**PROBLEM DESCRIPTION**
Do any lines in the data below contain "this"? If so, copy every one of them.

**EXTRACTED RECORDS**
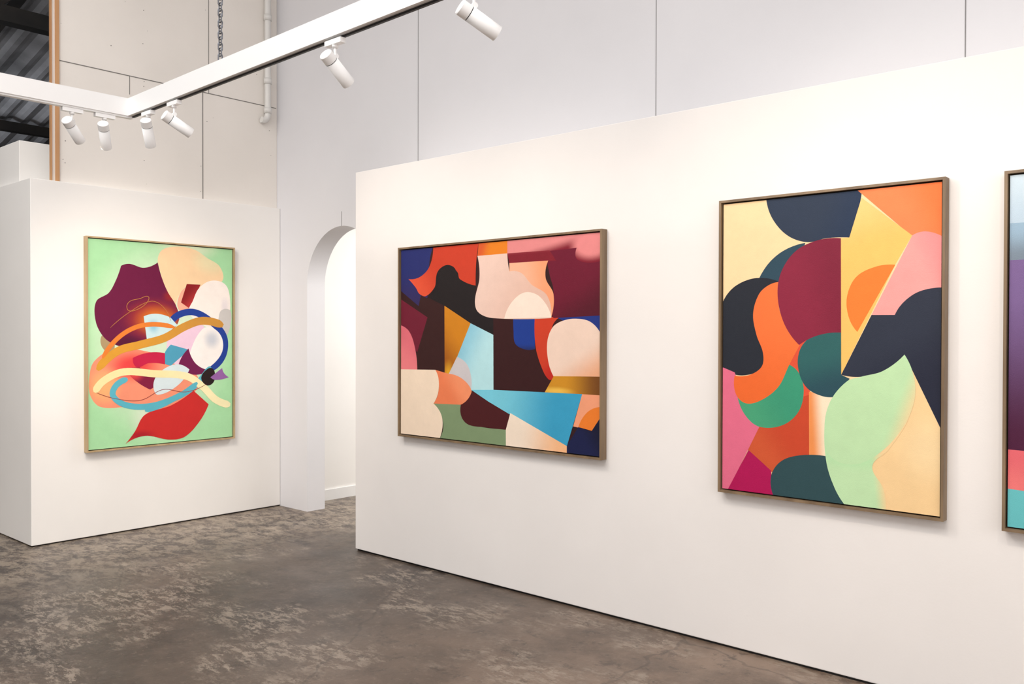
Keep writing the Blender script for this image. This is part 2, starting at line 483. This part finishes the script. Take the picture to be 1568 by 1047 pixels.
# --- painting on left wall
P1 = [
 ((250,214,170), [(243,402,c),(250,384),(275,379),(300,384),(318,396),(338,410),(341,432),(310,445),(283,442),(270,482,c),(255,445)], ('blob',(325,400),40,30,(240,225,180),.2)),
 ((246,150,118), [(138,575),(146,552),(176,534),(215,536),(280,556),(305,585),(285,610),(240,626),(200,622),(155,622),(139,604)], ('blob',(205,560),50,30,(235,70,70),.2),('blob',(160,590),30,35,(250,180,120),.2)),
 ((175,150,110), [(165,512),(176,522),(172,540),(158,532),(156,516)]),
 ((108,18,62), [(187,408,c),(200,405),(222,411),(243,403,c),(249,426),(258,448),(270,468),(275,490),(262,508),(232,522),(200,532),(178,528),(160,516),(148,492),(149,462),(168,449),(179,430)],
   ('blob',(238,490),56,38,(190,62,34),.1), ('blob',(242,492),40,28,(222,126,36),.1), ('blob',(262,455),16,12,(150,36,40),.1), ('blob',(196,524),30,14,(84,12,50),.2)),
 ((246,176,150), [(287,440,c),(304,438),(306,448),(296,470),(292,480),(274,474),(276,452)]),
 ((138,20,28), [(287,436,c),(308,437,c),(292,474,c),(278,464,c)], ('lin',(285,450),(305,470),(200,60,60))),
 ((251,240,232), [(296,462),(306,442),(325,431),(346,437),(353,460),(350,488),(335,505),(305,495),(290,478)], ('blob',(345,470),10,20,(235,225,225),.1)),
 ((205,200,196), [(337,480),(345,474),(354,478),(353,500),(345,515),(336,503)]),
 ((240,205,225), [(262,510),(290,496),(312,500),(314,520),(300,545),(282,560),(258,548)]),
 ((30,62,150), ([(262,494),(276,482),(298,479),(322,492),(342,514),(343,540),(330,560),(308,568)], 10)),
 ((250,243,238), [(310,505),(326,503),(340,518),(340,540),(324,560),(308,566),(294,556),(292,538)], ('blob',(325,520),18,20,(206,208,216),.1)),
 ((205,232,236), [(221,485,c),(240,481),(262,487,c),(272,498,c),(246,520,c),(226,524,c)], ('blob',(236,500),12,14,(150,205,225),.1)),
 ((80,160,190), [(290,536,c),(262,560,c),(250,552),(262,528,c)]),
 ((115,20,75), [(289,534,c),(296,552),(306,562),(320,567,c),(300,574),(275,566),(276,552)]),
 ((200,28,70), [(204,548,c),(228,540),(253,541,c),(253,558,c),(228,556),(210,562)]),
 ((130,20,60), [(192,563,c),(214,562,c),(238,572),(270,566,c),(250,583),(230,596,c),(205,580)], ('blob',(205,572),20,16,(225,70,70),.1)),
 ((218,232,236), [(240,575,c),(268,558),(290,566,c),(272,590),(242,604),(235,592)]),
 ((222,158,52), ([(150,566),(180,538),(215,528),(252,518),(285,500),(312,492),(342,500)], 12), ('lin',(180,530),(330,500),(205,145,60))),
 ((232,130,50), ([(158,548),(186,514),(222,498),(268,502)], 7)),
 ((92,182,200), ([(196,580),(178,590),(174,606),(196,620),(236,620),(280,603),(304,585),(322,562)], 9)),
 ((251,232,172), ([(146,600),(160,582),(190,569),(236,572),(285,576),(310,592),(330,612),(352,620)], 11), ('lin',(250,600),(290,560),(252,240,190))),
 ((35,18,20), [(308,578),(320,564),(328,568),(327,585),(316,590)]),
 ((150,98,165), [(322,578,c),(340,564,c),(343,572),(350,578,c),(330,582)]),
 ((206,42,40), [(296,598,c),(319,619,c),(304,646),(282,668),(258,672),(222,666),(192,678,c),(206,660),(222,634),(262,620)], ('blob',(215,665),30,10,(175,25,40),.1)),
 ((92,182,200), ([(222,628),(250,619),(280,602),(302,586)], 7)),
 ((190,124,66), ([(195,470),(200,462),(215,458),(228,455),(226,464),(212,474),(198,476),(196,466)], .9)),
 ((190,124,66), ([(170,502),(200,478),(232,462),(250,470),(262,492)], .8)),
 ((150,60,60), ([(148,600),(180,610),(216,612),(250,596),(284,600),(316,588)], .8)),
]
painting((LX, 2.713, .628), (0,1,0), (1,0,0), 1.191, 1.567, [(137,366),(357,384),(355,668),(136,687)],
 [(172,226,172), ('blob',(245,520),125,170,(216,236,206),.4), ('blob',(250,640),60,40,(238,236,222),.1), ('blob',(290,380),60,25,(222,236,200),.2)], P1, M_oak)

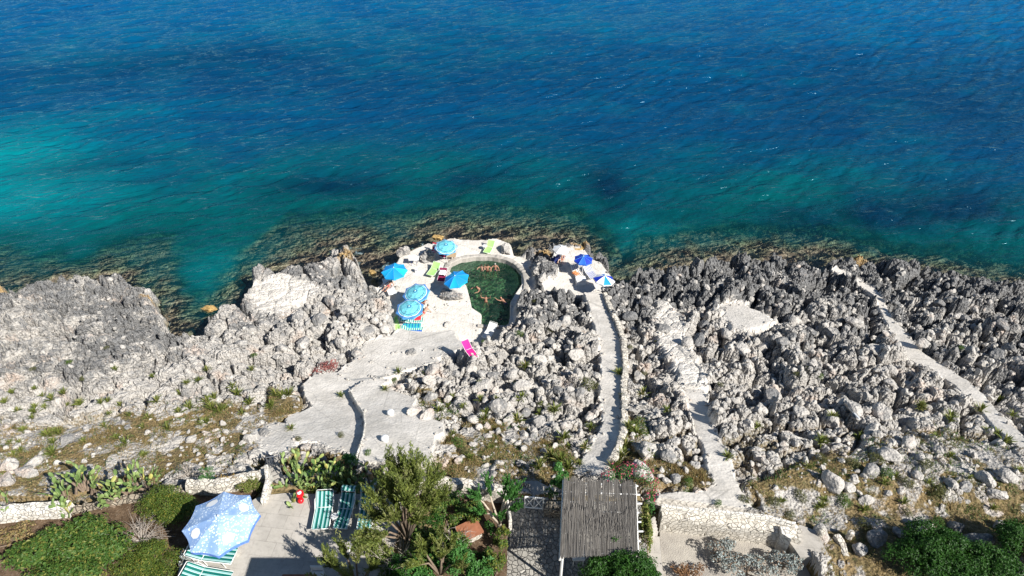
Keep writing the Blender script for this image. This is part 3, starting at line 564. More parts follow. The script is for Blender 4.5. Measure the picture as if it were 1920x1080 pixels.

**COMPLETE ANSWER**
Keep writing the Blender script for this image. This is part 2, starting at line 483. This part finishes the script. Take the picture to be 1568 by 1047 pixels.
Keep writing the Blender script for this image. This is part 3, starting at line 564. More parts follow. The script is for Blender 4.5. Measure the picture as if it were 1920x1080 pixels.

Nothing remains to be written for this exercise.